Mi escepticismo no me deja creer en milagros, energías o destinos, me empuja a creer solamente en lo que siento. Lo que me eriza la piel, lo que dispara hormonas en cantidades industriales, lo que punza en el pecho.
No puedo callar la voz interior que dice “científicamente es imposible caminar sobre el agua”, me cuesta enormemente tomar con seriedad historias donde se afirma que “x” suceso fue predestinado y que todos estamos aquí por una razón divina más poderosa que lo que podemos entender. El horóscopo saca lo peor de mí, arruina lo más hermoso que hay, el cielo. Habiendo dicho todo esto, puedo asegurar que presencié un milagro.

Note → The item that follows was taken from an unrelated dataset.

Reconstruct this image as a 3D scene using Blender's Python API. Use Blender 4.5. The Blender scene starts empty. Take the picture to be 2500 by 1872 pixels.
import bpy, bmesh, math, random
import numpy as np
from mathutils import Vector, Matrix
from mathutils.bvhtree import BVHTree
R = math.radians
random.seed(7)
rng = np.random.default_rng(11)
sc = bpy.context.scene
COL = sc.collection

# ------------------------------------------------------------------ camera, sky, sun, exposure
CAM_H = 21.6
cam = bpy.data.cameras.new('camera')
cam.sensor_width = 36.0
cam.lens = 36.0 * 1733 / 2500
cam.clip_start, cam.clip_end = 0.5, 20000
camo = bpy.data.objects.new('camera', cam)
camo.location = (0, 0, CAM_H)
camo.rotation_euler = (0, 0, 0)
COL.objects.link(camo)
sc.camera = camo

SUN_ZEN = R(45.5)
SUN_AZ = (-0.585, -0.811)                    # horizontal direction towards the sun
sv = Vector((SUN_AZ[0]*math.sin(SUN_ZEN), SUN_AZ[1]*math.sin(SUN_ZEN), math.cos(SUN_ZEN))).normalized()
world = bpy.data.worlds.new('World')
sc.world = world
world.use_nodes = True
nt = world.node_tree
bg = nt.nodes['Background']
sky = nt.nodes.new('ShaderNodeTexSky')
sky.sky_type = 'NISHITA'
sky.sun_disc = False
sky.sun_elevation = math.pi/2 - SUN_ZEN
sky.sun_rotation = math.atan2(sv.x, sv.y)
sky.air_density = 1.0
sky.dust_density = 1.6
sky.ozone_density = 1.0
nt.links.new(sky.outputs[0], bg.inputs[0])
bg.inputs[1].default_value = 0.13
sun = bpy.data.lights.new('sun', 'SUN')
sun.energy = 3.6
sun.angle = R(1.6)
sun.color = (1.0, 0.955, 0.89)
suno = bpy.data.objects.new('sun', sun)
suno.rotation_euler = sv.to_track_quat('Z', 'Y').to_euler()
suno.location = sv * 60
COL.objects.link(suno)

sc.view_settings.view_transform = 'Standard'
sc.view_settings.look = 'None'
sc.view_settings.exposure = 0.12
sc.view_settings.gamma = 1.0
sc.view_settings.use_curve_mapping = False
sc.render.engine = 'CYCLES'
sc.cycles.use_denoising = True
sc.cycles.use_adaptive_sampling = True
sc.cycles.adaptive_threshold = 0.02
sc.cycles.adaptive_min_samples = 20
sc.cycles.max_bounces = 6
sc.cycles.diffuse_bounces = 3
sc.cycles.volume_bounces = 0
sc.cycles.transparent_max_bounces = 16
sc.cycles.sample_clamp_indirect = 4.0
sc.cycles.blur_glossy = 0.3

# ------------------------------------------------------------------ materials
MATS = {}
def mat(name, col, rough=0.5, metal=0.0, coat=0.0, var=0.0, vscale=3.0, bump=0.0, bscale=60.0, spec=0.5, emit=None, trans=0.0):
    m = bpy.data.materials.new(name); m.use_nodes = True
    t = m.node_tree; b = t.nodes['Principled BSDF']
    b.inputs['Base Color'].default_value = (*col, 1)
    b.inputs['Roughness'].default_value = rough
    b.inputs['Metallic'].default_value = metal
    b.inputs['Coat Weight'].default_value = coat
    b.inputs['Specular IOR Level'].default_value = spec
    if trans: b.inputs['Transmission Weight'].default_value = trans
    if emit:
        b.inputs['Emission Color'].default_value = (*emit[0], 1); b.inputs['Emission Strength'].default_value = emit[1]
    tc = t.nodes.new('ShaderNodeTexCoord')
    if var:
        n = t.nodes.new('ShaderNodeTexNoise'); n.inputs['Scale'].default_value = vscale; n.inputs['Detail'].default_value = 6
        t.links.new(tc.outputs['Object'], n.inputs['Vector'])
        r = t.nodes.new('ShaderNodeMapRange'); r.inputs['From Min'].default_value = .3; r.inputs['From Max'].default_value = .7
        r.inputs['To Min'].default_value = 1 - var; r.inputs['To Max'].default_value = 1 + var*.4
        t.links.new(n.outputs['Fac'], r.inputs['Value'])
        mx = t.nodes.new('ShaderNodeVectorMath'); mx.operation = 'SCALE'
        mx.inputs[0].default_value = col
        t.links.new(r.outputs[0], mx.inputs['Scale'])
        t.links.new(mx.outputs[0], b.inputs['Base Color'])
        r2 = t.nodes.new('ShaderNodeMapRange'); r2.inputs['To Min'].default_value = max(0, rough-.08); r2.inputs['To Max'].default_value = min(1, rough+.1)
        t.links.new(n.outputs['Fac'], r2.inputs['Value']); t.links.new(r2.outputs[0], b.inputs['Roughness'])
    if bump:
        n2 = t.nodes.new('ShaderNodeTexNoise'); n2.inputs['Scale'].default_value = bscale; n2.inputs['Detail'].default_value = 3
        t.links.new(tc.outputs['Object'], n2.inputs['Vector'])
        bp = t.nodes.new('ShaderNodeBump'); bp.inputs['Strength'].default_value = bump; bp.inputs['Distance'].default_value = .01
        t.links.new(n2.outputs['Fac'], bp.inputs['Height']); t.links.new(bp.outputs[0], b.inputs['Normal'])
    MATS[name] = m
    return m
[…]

Esperábamos el ómnibus y el sol ya calaba fuerte, entre risas y algún bostezo, sentí como agarraban mi mano, de la manera mas linda que se puede agarrar una mano, con los dedos abrazados entre sí, con fuerza, no queriendo estar en ningún otro lado. Puedo jurar que el tiempo se paró, el ómnibus dejó de sonar y nadie más hizo un ruido. Por un momento recordé esa frase de “quizás la felicidad sea esto, sentir que no debes estar en otro lugar, con otra gente”, en mi cerebro todo pasó rápido, el pecho se infló como si hubiera sido una eternidad.
Sigo sin creer en los milagros, pero milagrosamente creo que sentí uno, gracias a una mano y un abrazo.